The first half of August has three “fiestas” that are quite close together: San Cayetano, San Lorenzo, and the Virgen de la Paloma (Virgin of the Dove. All three days have an evening or nightime procession from the saint’s church on the saint’s day, and usually things going on for 3-4 days before the actual saint’s day.
These “fiestas” are a must-see, must-do, must-celebrate for any resident or visitor, major street parties for young and old. You’ll see people strolling in traditional Madrid dress, sometimes dancing traditional dances in the street – if you’re lucky, that will include the schotis, where the man rotates slowly while the full-skirted woman swirls around him (a saying about the man’s schotis technique: if he’s good, he can stand on a brick while doing his part). Eating is an important part of the celebration (how not): stands set up to sell churros, sandwiches, some simple tapas, pickled eggplant (messy to eat but yummy). On the drinks side you can get traditional barley water, beer, soft drinks, sangria and the truly typical drink of these fiestas: “limonada”, a kind of white sangria which can be tremendously potent or a pleasant buzz – best to start slow if you plan a long evening.
Basic info:
San Cayetano (Aug. 7) In the area around Plaza Cascorro, calle Ruda and the first part of Embajadores street. San Cayetano church: calle Embajadores 15. Festivities usually include: outdoor stage and music in Cascorro square for at least a few nights, street party outside the neighborhood association on calle Oso (next to the church), and some spillover to square a little down Meson de Paredes street. Procession on saint’s day, probably starting at 7.30 or 8pm.
San Lorenzo (Aug. 10) In the area around Plaza Lavapies, including calle Argumosa, Valencia, and probably over to calle Embajadores to include the Corrala and San Fernando market. San Lorenzo church: calle Doctor Piga 4 / calle Salitre. Festivities usually include: This area is a little bigger so there’s more going on, often carnival type arrangement where you can win stuffed animals or the like, plus lots of outdoor eateries set up for the occasion. Check out San Fernando market, now doing fun cultural things so probably participating in the fiestas. Procession on saint’s day, probably starting at 7.30 or 8pm.
As you can see, these dates are quite close, and if you know Madrid you know the neighborhoods are right next to each other, so all you have to do is follow the general flow of people and noise between Cascorro and Lavapies.

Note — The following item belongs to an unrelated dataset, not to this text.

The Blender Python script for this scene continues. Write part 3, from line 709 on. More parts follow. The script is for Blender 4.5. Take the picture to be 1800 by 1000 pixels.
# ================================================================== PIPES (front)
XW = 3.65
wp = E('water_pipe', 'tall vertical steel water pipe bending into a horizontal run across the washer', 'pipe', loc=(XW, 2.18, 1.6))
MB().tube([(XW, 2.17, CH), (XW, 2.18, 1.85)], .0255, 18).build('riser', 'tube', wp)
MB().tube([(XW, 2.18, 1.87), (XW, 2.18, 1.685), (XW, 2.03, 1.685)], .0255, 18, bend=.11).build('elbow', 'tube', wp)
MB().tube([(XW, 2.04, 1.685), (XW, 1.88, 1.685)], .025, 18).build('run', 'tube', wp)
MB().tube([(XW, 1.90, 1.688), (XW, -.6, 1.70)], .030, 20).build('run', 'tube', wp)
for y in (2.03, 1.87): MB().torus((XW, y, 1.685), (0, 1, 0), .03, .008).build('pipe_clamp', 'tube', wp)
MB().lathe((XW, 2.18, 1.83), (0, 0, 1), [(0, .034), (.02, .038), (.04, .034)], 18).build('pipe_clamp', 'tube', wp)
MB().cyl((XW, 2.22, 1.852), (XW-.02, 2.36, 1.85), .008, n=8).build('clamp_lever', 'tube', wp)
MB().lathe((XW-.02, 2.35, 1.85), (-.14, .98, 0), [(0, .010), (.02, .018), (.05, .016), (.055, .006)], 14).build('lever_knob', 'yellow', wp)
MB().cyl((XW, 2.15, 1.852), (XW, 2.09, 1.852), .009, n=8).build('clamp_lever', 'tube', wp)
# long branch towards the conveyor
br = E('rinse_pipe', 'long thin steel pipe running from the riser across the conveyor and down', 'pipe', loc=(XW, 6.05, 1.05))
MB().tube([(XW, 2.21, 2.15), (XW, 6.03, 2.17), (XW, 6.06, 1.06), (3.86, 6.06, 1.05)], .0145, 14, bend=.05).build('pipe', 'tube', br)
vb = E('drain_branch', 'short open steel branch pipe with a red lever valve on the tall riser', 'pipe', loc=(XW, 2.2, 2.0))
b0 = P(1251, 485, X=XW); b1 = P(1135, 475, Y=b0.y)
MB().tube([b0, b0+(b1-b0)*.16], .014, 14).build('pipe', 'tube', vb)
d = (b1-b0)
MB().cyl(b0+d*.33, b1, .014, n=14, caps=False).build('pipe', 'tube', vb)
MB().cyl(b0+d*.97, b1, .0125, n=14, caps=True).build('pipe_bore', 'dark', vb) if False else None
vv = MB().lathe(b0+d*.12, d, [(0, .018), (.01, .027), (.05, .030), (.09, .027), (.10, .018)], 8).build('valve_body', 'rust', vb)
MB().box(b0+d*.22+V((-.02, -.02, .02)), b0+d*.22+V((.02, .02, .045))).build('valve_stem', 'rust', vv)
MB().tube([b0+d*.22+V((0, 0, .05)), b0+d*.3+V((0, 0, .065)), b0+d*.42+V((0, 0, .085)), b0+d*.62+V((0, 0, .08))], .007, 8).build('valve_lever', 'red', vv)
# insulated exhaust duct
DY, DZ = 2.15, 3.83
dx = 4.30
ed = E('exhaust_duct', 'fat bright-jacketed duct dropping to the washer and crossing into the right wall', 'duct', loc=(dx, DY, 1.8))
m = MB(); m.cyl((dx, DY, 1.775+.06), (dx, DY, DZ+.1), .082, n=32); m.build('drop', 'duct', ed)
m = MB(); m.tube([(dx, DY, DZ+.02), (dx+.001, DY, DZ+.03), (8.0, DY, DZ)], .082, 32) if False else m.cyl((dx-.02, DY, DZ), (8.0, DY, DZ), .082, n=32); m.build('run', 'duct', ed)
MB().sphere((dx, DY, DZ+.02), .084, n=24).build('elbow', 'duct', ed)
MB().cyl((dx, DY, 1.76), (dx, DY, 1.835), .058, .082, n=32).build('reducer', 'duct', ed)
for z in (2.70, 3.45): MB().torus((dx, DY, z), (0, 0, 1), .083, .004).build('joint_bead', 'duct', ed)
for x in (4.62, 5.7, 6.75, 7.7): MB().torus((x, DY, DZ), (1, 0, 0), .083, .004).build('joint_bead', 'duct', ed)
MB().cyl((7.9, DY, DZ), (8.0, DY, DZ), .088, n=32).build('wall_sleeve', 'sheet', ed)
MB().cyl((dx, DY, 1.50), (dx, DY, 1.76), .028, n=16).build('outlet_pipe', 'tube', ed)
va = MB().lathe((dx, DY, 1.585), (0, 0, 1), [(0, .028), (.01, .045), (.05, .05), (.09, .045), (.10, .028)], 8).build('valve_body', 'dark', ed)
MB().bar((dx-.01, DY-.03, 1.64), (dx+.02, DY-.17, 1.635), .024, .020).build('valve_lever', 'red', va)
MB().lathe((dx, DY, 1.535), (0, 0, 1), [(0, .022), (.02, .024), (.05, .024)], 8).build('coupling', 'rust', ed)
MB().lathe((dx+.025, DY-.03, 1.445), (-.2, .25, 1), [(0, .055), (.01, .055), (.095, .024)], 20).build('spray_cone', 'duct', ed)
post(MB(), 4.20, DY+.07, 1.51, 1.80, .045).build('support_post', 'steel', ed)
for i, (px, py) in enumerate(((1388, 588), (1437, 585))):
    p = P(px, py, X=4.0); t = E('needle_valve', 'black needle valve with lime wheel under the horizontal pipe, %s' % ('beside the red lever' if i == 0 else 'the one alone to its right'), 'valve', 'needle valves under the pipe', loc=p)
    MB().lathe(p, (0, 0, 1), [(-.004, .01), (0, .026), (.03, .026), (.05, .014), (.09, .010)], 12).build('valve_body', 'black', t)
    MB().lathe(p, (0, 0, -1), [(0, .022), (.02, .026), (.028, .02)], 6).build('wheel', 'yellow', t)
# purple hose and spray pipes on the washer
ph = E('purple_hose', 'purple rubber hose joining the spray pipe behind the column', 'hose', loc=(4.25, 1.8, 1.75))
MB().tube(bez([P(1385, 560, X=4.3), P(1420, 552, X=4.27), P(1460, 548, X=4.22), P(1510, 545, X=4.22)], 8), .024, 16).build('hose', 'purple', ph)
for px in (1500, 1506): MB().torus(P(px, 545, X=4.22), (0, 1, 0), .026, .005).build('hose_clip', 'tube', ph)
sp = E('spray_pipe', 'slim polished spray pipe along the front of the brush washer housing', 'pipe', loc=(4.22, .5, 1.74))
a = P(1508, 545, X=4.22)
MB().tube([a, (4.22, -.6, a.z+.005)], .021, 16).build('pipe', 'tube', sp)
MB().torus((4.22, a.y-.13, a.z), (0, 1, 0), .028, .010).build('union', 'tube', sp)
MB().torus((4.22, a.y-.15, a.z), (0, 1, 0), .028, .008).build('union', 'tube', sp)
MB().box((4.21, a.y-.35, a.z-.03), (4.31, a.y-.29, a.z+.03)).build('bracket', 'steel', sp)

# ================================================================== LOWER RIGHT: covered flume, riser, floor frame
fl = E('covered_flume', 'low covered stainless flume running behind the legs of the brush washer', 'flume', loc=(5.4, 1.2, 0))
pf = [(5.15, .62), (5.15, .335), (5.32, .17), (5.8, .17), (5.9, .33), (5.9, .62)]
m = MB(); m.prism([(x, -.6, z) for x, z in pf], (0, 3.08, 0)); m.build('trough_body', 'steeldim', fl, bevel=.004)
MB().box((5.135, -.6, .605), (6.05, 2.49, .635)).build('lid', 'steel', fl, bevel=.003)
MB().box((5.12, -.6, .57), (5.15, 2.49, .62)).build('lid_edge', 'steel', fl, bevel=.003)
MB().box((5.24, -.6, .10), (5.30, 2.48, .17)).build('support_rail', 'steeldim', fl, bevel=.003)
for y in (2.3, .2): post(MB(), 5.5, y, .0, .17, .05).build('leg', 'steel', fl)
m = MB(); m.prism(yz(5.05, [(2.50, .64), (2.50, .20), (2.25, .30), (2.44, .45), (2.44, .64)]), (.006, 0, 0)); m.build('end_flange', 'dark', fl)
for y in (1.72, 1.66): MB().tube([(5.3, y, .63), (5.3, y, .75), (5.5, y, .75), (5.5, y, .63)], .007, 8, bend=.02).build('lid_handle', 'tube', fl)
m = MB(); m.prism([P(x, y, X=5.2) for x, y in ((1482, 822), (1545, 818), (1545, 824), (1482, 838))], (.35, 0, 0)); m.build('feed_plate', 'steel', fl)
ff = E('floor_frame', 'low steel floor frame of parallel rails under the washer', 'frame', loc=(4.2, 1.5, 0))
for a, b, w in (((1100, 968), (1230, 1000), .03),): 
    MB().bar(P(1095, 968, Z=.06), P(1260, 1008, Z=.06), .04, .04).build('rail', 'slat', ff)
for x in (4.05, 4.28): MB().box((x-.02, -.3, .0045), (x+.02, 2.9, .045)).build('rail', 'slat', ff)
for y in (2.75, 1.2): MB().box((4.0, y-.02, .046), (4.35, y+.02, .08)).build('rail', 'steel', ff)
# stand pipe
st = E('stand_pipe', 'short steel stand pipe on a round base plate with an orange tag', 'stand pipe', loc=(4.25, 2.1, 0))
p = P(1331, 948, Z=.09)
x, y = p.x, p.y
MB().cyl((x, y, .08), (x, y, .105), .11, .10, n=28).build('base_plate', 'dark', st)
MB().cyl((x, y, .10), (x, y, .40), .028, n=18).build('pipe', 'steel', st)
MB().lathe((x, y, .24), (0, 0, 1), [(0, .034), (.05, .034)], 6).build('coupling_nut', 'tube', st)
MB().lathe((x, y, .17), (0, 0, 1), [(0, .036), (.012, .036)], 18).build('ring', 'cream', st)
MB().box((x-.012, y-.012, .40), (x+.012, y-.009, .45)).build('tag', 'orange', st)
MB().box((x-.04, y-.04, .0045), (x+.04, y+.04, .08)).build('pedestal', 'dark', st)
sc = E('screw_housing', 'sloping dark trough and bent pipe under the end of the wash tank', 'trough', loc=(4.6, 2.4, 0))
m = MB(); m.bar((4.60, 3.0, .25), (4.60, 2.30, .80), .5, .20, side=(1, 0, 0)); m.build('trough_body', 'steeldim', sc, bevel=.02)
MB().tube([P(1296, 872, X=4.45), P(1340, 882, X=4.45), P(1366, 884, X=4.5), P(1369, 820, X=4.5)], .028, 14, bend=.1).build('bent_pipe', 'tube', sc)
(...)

La Virgen de la Paloma (Aug 15) In the area around La Latina metro, especially calles Calatrava, Paloma, Aguila, Angel, and the streets around San Francisco el Grande chuch. La Paloma church: end of La Paloma street, about a block from calle Calatrava. La Paloma is Madrid’s unofficial patron saint as well as patron of the center city, and as such, this is the biggest of the three fiestas. Festivities usually include: lots of paseo action, locals strolling in typical dress (from babies to grannies); streets around San Francisco close for a carnival arrangement and lots of outdoor eatieries; spillover into Las Vistillas park (just off calle Bailen) with outdoor stage and dancing most nights, maybe also in Plaza de la Paja. Other parts of the celebrations: Masses every day from about 4 days before, one dedicated to Madrid’s firemen (she’s their patron saint), another to the Madrid-city regional groups. Red carnations accepted to decorate the float (check on date). Mass around mid-day on Aug 15, when the firemen take down the painting of the Virgin that will go on the float. Usually there are fireworks at midnight, frequently in the park next to San Francisco el Grande church, but have not seen confirmation of that event. Procession on saint’s day, probably starting at 8pm.
Proud to say that this is my neighborhood, best in the city! But must say, the fiestas are pretty crazy and I try not to be here, since the entire city parties until 3AM for four nights in a row (one ok, but four?). Depending on what you want, you can have some fun, laid back strolling and eating (8-10pm more or less) then a transition time until it really heats up around midnight and goes strong until 2 or 3am. We are talking mega crowds, the cannot move kind of crowds, which some people love and others do not love. If that’s not your scene, arrive early, enjoy, and leave when it’s too crowded for you.
SEPTEMBER
La Melonera (mid-Sept): Technically this is not-quite summer but it’s included as the last of the summer fiestas. It’s smaller and more neighborhood than the big fiestas in May and August, so more local and low key than those mega-parties. Most of the fiesta action is in the Arganzuela park (along the river between calle Santa Maria de la Cabeza and calle Segovia). The small brick chapel along the river a little north of Segovia street is also part of the scene. In recent years this has also been celebrated at or near the Matadero cultural center. This fiesta usually includes a 10 kilometer run, fun at the Santa Maria de la Cabeza market, things for kids and adults. As for other good-weather fiestas in Madrid, watch for paseo action in traditional Madrid dress, typical dances in the street and sangria and limonada (white sangria).